For the foregoing reasons, appellee’s motion to strike appellant’s brief is DENIED; appellee’s motion to strike appellant’s reply brief is GRANTED as to exhibits D and E and otherwise DENIED; and the Bankruptcy Court’s order is VACATED and the case is REMANDED for further proceedings consistent with this opinion.

So Ordered.

. As Judge Ponsor has explained:

Under a Chapter 7 bankruptcy plan, the bankruptcy trustee takes control of all of the debtor’s non-exempt property, liquidates it, and distributes the proceeds equitably among the debtor’s creditors. 11 U.S.C. § 725. Because Chapter 7 bankruptcy leaves the debtor with no assets, it is a remedy primarily utilized by debtors who have very limited assets, are in the most dire financial straits, and who seek immediate relief from creditors. After surrendering all non-exempt assets to the trustee, the debtor's remaining dischargeable debts are discharged, providing the debtor with a nearly immediate fresh start.
Appellant expects clients who are filing for Chapter 7 bankruptcy to pay their fee prior to the actual filing, because their debt to him would be discharged along with all others once they surrendered their assets to the trustee.
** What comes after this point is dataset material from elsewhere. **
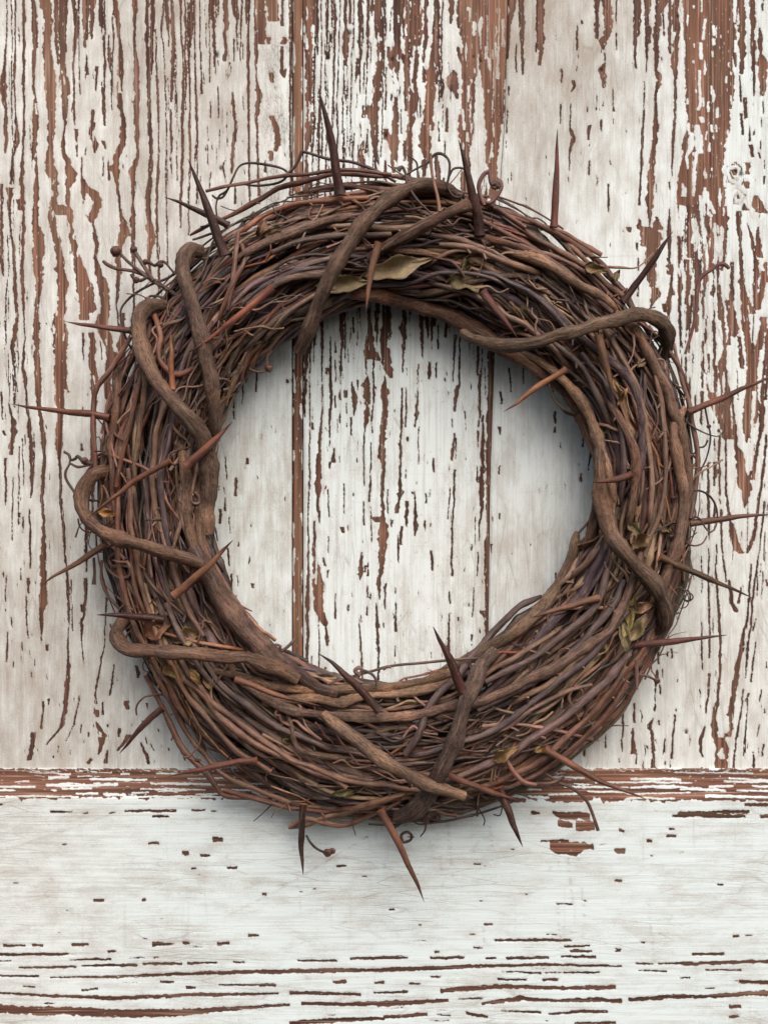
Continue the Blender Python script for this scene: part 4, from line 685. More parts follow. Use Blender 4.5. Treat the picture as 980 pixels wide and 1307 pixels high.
# ---- traced vines: (points x,y,width[,lift]) , colour, kind
def trace(txt): return [tuple(float(v) for v in p.split(',')) for p in txt.split()]
def traced(txt, color, mat=M_BARK, name='vine', step=5, sides=10, rough=.08, ridge=.05, lift=2.0, cut=(None, None), zfix=None, label=None, nodes=True, stubs=0):
    p = trace(txt); L = [list(q) + [None] * (4 - len(q)) for q in p]
    arr = []
    for q in L:
        z = surf(np.float64(q[0]), np.float64(q[1])) + q[2] / 2 * .8 + lift if q[3] is None else q[3]
        arr.append((q[0], q[1], float(z), q[2]))
    a = catmull(arr, step); 
    # let the vine follow the bulge of the ring between the traced points
    if all(q[3] is None for q in L) and len(a) > 6:
        zz = surf(a[:, 0], a[:, 1]) + a[:, 3] / 2 * .8 + lift; k = np.ones(5) / 5
        a[:, 2] = np.convolve(np.pad(zz, 2, 'edge'), k, 'valid')
        l_ = np.concatenate([[0], np.cumsum(np.hypot(np.diff(a[:, 0]), np.diff(a[:, 1])))])
        if cut[0] is None: a[:, 2] -= 16 * np.exp(-l_ / 13); a[:, 3] *= 1 - .45 * np.exp(-l_ / 7)
        if cut[1] is None: a[:, 2] -= 16 * np.exp(-(l_[-1] - l_) / 13); a[:, 3] *= 1 - .5 * np.exp(-(l_[-1] - l_) / 7)
    n = len(a); rad = a[:, 3] / 2 * (.82 if sides >= 14 else .84) * (D - a[:, 2]) / D
    ln = np.concatenate([[0], np.cumsum(np.hypot(np.diff(a[:, 0]), np.diff(a[:, 1])))])
    if nodes and ln[-1] > 60:
        for qn in np.arange(rng.uniform(15, 50), ln[-1], rng.uniform(55, 100)): rad = rad * (1 + .13 * np.exp(-((ln - qn) / 4.0) ** 2))
    a[:, 0] += np.interp(ln, np.linspace(0, ln[-1], max(3, int(ln[-1] / 22))), rng.normal(0, 1.25, max(3, int(ln[-1] / 22))))
    a[:, 1] += np.interp(ln, np.linspace(0, ln[-1], max(3, int(ln[-1] / 22))), rng.normal(0, 1.25, max(3, int(ln[-1] / 22))))
    c = jit(color, .06); cc = np.array(c)[None] * (1 + .13 * np.sin(ln / 37 + rng.uniform(0, 6)))[:, None]
    wn = np.interp(ln, np.linspace(0, ln[-1], max(4, int(ln[-1] / 26))), rng.random(max(4, int(ln[-1] / 26))))
    worn = 1 + np.clip(wn - .62, 0, 1)[:, None] * np.array([1.9, 1.55, 1.2]) * (1 if sides >= 14 else .6)
    T = Tubes(); pts = P(a[:, 0], a[:, 1], a[:, 2]); T.add(pts, rad * S * (1 + (.07 if sides >= 14 else .04) * np.interp(ln, np.linspace(0, ln[-1], max(4, int(ln[-1] / 16))), rng.normal(0, 1, max(4, int(ln[-1] / 16))))), cc * worn, sides=sides, rough=rough * 1.4, ridge=ridge * 1.25, cut=cut)
    for _ in range(stubs):
        i = int(rng.integers(3, max(4, n - 4))); d = pts[min(n - 1, i + 2)] - pts[i - 2]; d /= np.linalg.norm(d)
        side = np.cross(d, [0, -1, 0]) * rng.choice([-1, 1]); Ls = rng.uniform(5, 14) * S; k = np.linspace(0, 1, 5)[:, None]
        q = pts[i] + d * Ls * k * .6 + side * Ls * .7 * k + np.array([0, -1, 0]) * Ls * .4 * k
        T.add(q, np.linspace(rad[i] * .6, rad[i] * .35, 5) * S, cc[i], sides=6, cut=(None, PALE))
    return T.build(name, mat, wreath, label)

big = dict(mat=M_BIG, sides=16, step=3, nodes=False, rough=.09, ridge=.075, lift=7)
def binder(txt, c=OLD, **k):
    kk = dict(big); kk.update(k); return traced(txt, c, name='binding_vine', **kk)
binder('580,262,20,60 575,246,21,72 553,237,23,88 530,238,24,98 500,250,25,112 470,277,25,124 445,312,24,126 425,347,24,122 408,385,25,108 392,425,26,88 384,448,22,72')
binder('590,425,16,70 605,434,17,86 640,441,21,100 680,437,22,112 740,420,22,122 790,407,22,118 822,402,23,102 842,410,24,84 850,430,23,62 848,450,20,40')
binder('258,322,20,66 244,320,22,78 235,335,22,92 238,362,22,104 250,408,22,116 262,450,23,114 270,500,23,98 275,535,20,82 278,560,17,66')
binder('212,388,18,62 192,392,22,74 177,410,24,86 181,445,24,104 200,485,24,118 230,520,24,120 255,555,26,106 266,590,27,92 267,630,25,80 262,680,23,72')
binder('150,598,16,54 122,606,20,64 107,625,22,74 106,650,22,84 122,674,21,98 150,687,21,112 190,699,21,122 235,712,21,116 255,722,20,104', sl(120, 88, 70), cut=(None, None))
binder('246,700,22,92 262,730,28,98 285,766,30,98 310,800,30,96 338,830,30,94 370,856,27,92 400,874,22,90 430,884,18,86', sl(100, 76, 68))
binder('178,782,16,56 158,792,22,66 149,812,24,78 165,827,24,96 215,832,23,116 270,836,23,124 310,840,22,118 345,850,21,108 380,868,20,100', sl(118, 90, 74))
binder('632,832,22,88 616,850,23,96 602,880,24,112 590,915,24,124 577,955,24,124 563,985,24,116 548,1012,26,100 530,1034,27,84 508,1044,22,66', sl(106, 84, 76))
binder('412,915,14,104 428,928,20,112 460,950,22,122 510,983,22,126 555,1006,22,118 592,1017,17,112', sl(124, 98, 82), cut=(None, PALE))
binder('766,562,16,72 763,600,21,88 765,640,23,96 778,678,24,108 800,708,24,120 825,738,24,112 844,768,24,92 846,795,24,72 828,806,20,52', sl(108, 82, 66))
binder('470,330,14,96 505,308,18,106 540,287,19,114 575,270,20,112 600,260,20,108', sl(104, 78, 62), cut=(None, PALE))
thick = dict(mat=M_BIG, sides=14, step=4, rough=.09, ridge=.06)
def heavy(txt, c=MIDB, **k):
    kk = dict(thick); kk.update(k); return traced(txt, c, **kk)
heavy('430,372,18 480,378,22 530,390,24 575,404,26 610,424,26 650,448,24 690,473,22 725,505,22 750,545,24 768,590,22 778,640,20 776,690,16', MIDB, lift=-4)
heavy('640,440,12 680,455,14 715,480,16 745,520,17 765,565,16 778,610,15 785,650,14', TAN, lift=4)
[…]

There appears to be no contest that this is a standard and accepted, though perhaps not universal, practice employed by attorneys representing debtors in Chapter 7 proceedings.
Under a Chapter 13 plan, on the other hand, where a debtor retains some of his assets in exchange for repaying his creditors, the attorney becomes one of the creditors and may be paid over the three-to-five year period prescribed by the repayment plan. 11 U.S.C. § 1322. Chapter 13 plans *739that include insignificant repayments to creditors and primarily enable a debtor to pay his debt to his attorney are referred to as "fee-only” Chapter 13 plans.
In re Puffer, 453 B.R. 14, 16-17 (D.Mass.2011) (case citations omitted) rev’d and remanded, 674 F.3d 78 (1st Cir.2012).

. Appellant may have conceded that no special circumstances exist in the present cases. (See Reply Mem. at 2 ("It should also be noted that while the appellant is not pursuing the issue of whether or not Buck and Groccia has ‘special circumstances’, they did have circumstances which led them to make the informed decision to file a fee — only Chapter 13 bankruptcy, albeit perhaps not 'special.' ”)). However, because the bankruptcy petitioners were filed prior to the filing of Puffer’s and to the First Circuit's decision in his case, it may be appropriate to award appellant fees. See In re Puffer, 494 B.R. 1, 8 (D.Mass.2013) (granting fees because attorney’s conduct "should not be viewed through the prism of hindsight nor should he be sanctioned for doing something that fell comfortably within the range of what many bankruptcy lawyers (and judges) at the time would have thought reasonable”).

. Appellant urges this Court, in exercise of its discretion, to award him the requested fees and costs. Because the Bankruptcy Court is in a much better position to determine the appropriate award, this Court declines to follow that suggestion.